Title: The Joke Thread
Post by: harv on March 03, 2012, 02:19:30 AM
What do you call a Nun in a wheelchair..?

Virgin Mobile

 ;D ;D ;D
Title: Re: The Joke Thread
Post by: harv on July 15, 2012, 05:46:42 PM
What's the difference between a giraffe and a JCB..?

One's got high draulics, the other's got high bollocks! ;D 8)

Any more for any more..? :P
Title: Re: The Joke Thread
Post by: jman on July 18, 2012, 07:56:57 PM
My very favourite crap joke...

 How does Bob Marley like his doughnuts ?
Wi' Jammin

And how do I like my doughnuts ?
I like Jammin mine too

And lastly how would you like your doughnuts ?
Well I hope you like Jammin yours too
 (http://www.youtube.com/watch?v=ffCmFDzaYyQ)

 ;D
Title: Re: The Joke Thread
Post by: harv on July 18, 2012, 08:09:31 PM
A man goes to the zoo and when he goes in there's only a dog.
It was a shih-tzu.

;D
Title: Re: The Joke Thread
Post by: bealec on July 18, 2012, 08:30:11 PM
A little kid goes up to his dad and says

"Dad you remember when I killed a butterfly and you said I couldn't have butter for a week"

"Yes son" replies his dad

"And you remember when I killed a honey bee and you said no honey"

"Yes" says his dad again.

"Well mum just killed a cockroach. Do you want to break it to her or should I?"

Title: Re: The Joke Thread
Post by: Momo on July 20, 2012, 08:33:44 PM
Have you heard about the woman with three fannies?
Title: Re: The Joke Thread
Post by: jman on July 25, 2012, 09:01:41 PM
Why did Paddy wear two condoms ?

To be sure, to be sure  :P
Title: Re: The Joke Thread
Post by: harv on July 25, 2012, 09:20:49 PM
How do you get 500 cows in a barn..?

Put a sign up saying 'Bingo' 8) ;D
Title: Re: The Joke Thread
Post by: Dragontao on July 26, 2012, 12:30:26 AM
I've not had much luck trying to find a new career.

Got a job as a cook, got fired on my first day. I got my hand stuck in the dishwasher ...

... she wasn't very happy about it.

So I tried my luck at another restaurant, didn't go well there either. How was I to know the manager didn't mean play with his disabled 18 year old daughter when he said "turn the veg on"?

So I applied to B and Q, didn't last long there either. Bloke came up to me on my first day and said he needed decking. I thought he was just a bit strange but the manager had specifically said "give the customer what they want".

Then I saw a job that seemed pretty safe, they wanted script writers for a revival of the Basil Brush show. Interview went well and I got the job. What could go wrong? I was working with puppets. No customers to upset, no other staff to complain and no manager's to give me ambiguous instructions.

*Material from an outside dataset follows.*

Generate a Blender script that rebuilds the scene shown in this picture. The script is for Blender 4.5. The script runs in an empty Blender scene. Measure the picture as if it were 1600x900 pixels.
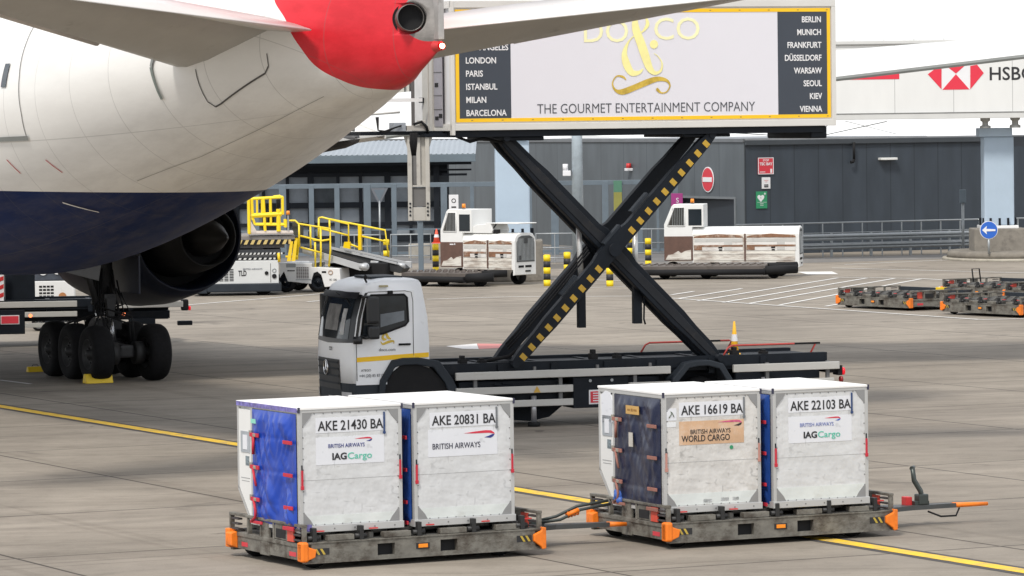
import bpy, bmesh, math, random
from mathutils import Vector, Matrix, noise
R = math.radians
random.seed(7)
scene = bpy.context.scene
COL = scene.collection

# ------------------------------------------------------------------ camera
F, PITCH, ROLL, CH = 6718.0, 0.0401, 0.0127, 6.05
cd = bpy.data.cameras.new('camera')
cam = bpy.data.objects.new('camera', cd); COL.objects.link(cam)
cd.sensor_width = 36.0; cd.lens = F / 1600 * 36.0
cd.clip_start = 1.0; cd.clip_end = 3000
cam.matrix_world = (Matrix.Translation((0, 0, CH)) @ Matrix.Rotation(math.pi/2 - PITCH, 4, 'X')
                    @ Matrix.Rotation(-ROLL, 4, 'Z'))
scene.camera = cam

# ------------------------------------------------------------------ light
SUN_EL, SUN_AZ = R(52), R(205)          # azimuth clockwise from +Y
w = bpy.data.worlds.new('World'); scene.world = w; w.use_nodes = True
nt = w.node_tree; N = nt.nodes; L = nt.links
bg = N['Background']; bg.inputs['Strength'].default_value = 0.105
sky = N.new('ShaderNodeTexSky'); sky.sky_type = 'NISHITA'; sky.sun_disc = False
sky.sun_elevation = SUN_EL; sky.sun_rotation = SUN_AZ
tc = N.new('ShaderNodeTexCoord')
nz = N.new('ShaderNodeTexNoise'); nz.inputs['Scale'].default_value = 3.0; nz.inputs['Detail'].default_value = 6
mp = N.new('ShaderNodeMapping'); mp.inputs['Scale'].default_value = (1, 1, 5)
L.new(tc.outputs['Generated'], mp.inputs[0]); L.new(mp.outputs[0], nz.inputs['Vector'])
cr = N.new('ShaderNodeValToRGB'); cr.color_ramp.elements[0].position = .30; cr.color_ramp.elements[0].color = (.55,.55,.55,1)
cr.color_ramp.elements[1].position = .62; cr.color_ramp.elements[1].color = (.96,.96,.96,1)
L.new(nz.outputs[0], cr.inputs[0])
mx = N.new('ShaderNodeMix'); mx.data_type = 'RGBA'
L.new(cr.outputs[0], mx.inputs['Factor']); L.new(sky.outputs[0], mx.inputs['A'])
mx.inputs['B'].default_value = (7.6, 7.75, 8.0, 1)
L.new(mx.outputs['Result'], bg.inputs['Color'])
sd = bpy.data.lights.new('sun', 'SUN'); sd.energy = 1.9; sd.angle = R(10); sd.color = (1, .95, .88)
sun = bpy.data.objects.new('sun', sd); COL.objects.link(sun)
sv = Vector((math.sin(SUN_AZ)*math.cos(SUN_EL), math.cos(SUN_AZ)*math.cos(SUN_EL), math.sin(SUN_EL)))
sun.rotation_euler = sv.to_track_quat('Z', 'Y').to_euler()
scene.view_settings.view_transform = 'Standard'
scene.view_settings.look = 'None'
scene.view_settings.exposure = 0.58
scene.view_settings.gamma = 1.0
scene.view_settings.use_curve_mapping = False

# ------------------------------------------------------------------ helpers
def ray(px, py):
    a, b = px-800, py-450
    c, s = math.cos(ROLL), math.sin(ROLL)
    x, y = a*c-b*s, a*s+b*c
    d = (x/F, 1, -y/F); c, s = math.cos(PITCH), math.sin(PITCH)
    return Vector((d[0], d[1]*c+d[2]*s, -d[1]*s+d[2]*c))
def G(px, py, h=0.0):
    r = ray(px, py); t = (h-CH)/r.z
    return Vector((0, 0, CH)) + r*t
def at(px, py, Y):
    r = ray(px, py); return Vector((0, 0, CH)) + r*(Y/r.y)

MATS = {}
def M(name, rgb, rough=.6, metal=0.0, var=.12, scale=1.5, dirt=0.0, dirtcol=(.10,.085,.07), bump=0.0, em=0.0, stretch=None, dscale=1.0, spec=.5, dent=0.0, scuff=0.0):
    if name in MATS: return MATS[name]
    m = bpy.data.materials.new(name); m.use_nodes = True
    nt = m.node_tree; n = nt.nodes; l = nt.links; b = n['Principled BSDF']
    b.inputs['Roughness'].default_value = rough; b.inputs['Metallic'].default_value = metal
    b.inputs['Specular IOR Level'].default_value = spec
    t = n.new('ShaderNodeTexCoord'); src = t.outputs['Object']
    if stretch:
        mp = n.new('ShaderNodeMapping'); mp.inputs['Scale'].default_value = stretch
        l.new(src, mp.inputs[0]); src = mp.outputs[0]
    z = n.new('ShaderNodeTexNoise'); z.inputs['Scale'].default_value = scale; z.inputs['Detail'].default_value = 8
    z.inputs['Roughness'].default_value = .65
    l.new(src, z.inputs['Vector'])
    r = n.new('ShaderNodeValToRGB'); r.color_ramp.elements[0].position = .3; r.color_ramp.elements[1].position = .7
    r.color_ramp.elements[0].color = tuple(c*(1-var) for c in rgb)+(1,)
    r.color_ramp.elements[1].color = tuple(min(1, c*(1+var)) for c in rgb)+(1,)
    l.new(z.outputs[0], r.inputs[0]); out = r.outputs[0]
    if dirt > 0:
        z2 = n.new('ShaderNodeTexNoise'); z2.inputs['Scale'].default_value = 2.3*dscale; z2.inputs['Detail'].default_value = 12
        z2.inputs['Roughness'].default_value = .72
        l.new(src, z2.inputs['Vector'])
        r2 = n.new('ShaderNodeValToRGB'); r2.color_ramp.elements[0].position = .66-.35*dirt; r2.color_ramp.elements[1].position = .80-.2*dirt
        r2.color_ramp.elements[0].color = (0,0,0,1); r2.color_ramp.elements[1].color = (min(1,.4+dirt),)*3+(1,)
        l.new(z2.outputs[0], r2.inputs[0])
        x = n.new('ShaderNodeMix'); x.data_type = 'RGBA'
        l.new(r2.outputs[0], x.inputs['Factor']); l.new(out, x.inputs['A']); x.inputs['B'].default_value = dirtcol+(1,)
        out = x.outputs['Result']
        rr = n.new('ShaderNodeMapRange'); rr.inputs['To Min'].default_value = rough; rr.inputs['To Max'].default_value = min(1, rough+.3)
        l.new(r2.outputs[0], rr.inputs['Value']); l.new(rr.outputs[0], b.inputs['Roughness'])
    if scuff > 0:       # fine scratches and rubbed marks
        for rot_, sc_, th_ in ((.5, (1,1,6), .67), (-.9, (5,1,1.2), .67), (1.3, (2,1,2), .66)):
            mq = n.new('ShaderNodeMapping'); mq.inputs['Scale'].default_value = sc_; mq.inputs['Rotation'].default_value = (0, rot_, 0); l.new(t.outputs['Object'], mq.inputs[0])
            z3 = n.new('ShaderNodeTexNoise'); z3.inputs['Scale'].default_value = 3.2; z3.inputs['Detail'].default_value = 7; l.new(mq.outputs[0], z3.inputs['Vector'])
            r3 = n.new('ShaderNodeValToRGB'); r3.color_ramp.elements[0].position = th_-.03; r3.color_ramp.elements[1].position = th_+.03
            r3.color_ramp.elements[0].color = (0,0,0,1); r3.color_ramp.elements[1].color = (scuff,)*3+(1,); l.new(z3.outputs[0], r3.inputs[0])
            x = n.new('ShaderNodeMix'); x.data_type = 'RGBA'; l.new(r3.outputs[0], x.inputs['Factor']); l.new(out, x.inputs['A']); x.inputs['B'].default_value = tuple(c*.42 for c in rgb)+(1,); out = x.outputs['Result']
    l.new(out, b.inputs['Base Color'])
    if dent > 0:
        z4 = n.new('ShaderNodeTexNoise'); z4.inputs['Scale'].default_value = 2.6; z4.inputs['Detail'].default_value = 3; l.new(t.outputs['Object'], z4.inputs['Vector'])
        bp = n.new('ShaderNodeBump'); bp.inputs['Strength'].default_value = dent; bp.inputs['Distance'].default_value = .06
        l.new(z4.outputs[0], bp.inputs['Height']); l.new(bp.outputs[0], b.inputs['Normal'])
    elif bump > 0:
        bp = n.new('ShaderNodeBump'); bp.inputs['Strength'].default_value = bump; bp.inputs['Distance'].default_value = .02
        l.new(z.outputs[0], bp.inputs['Height']); l.new(bp.outputs[0], b.inputs['Normal'])
    if em > 0:
        b.inputs['Emission Color'].default_value = rgb+(1,); b.inputs['Emission Strength'].default_value = em
    MATS[name] = m; return m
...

Producer told to remember that every joke had to end with boom boom. Apparently "two suicide bombers went into a bar ... " wasn't deemed politically correct enough for the BBC.

I give up.
Title: Re: The Joke Thread
Post by: styles on July 27, 2012, 11:02:27 PM
My sexy neighbour confronted me this evening about items being missing from her washing line. I nearly shit her pants
Title: Re: The Joke Thread
Post by: harv on December 15, 2014, 06:00:23 PM
Just thought I'd resurrect this thread with this joke I saw today, made me laugh ;D ;D ;D ;D ;D

Paddy goes into IKEA and says to the assistant
"I want some of that suppository furniture".

The assistant says
"I've never heard of suppository furniture".

Paddy says
"It's the stuff you put up yourself".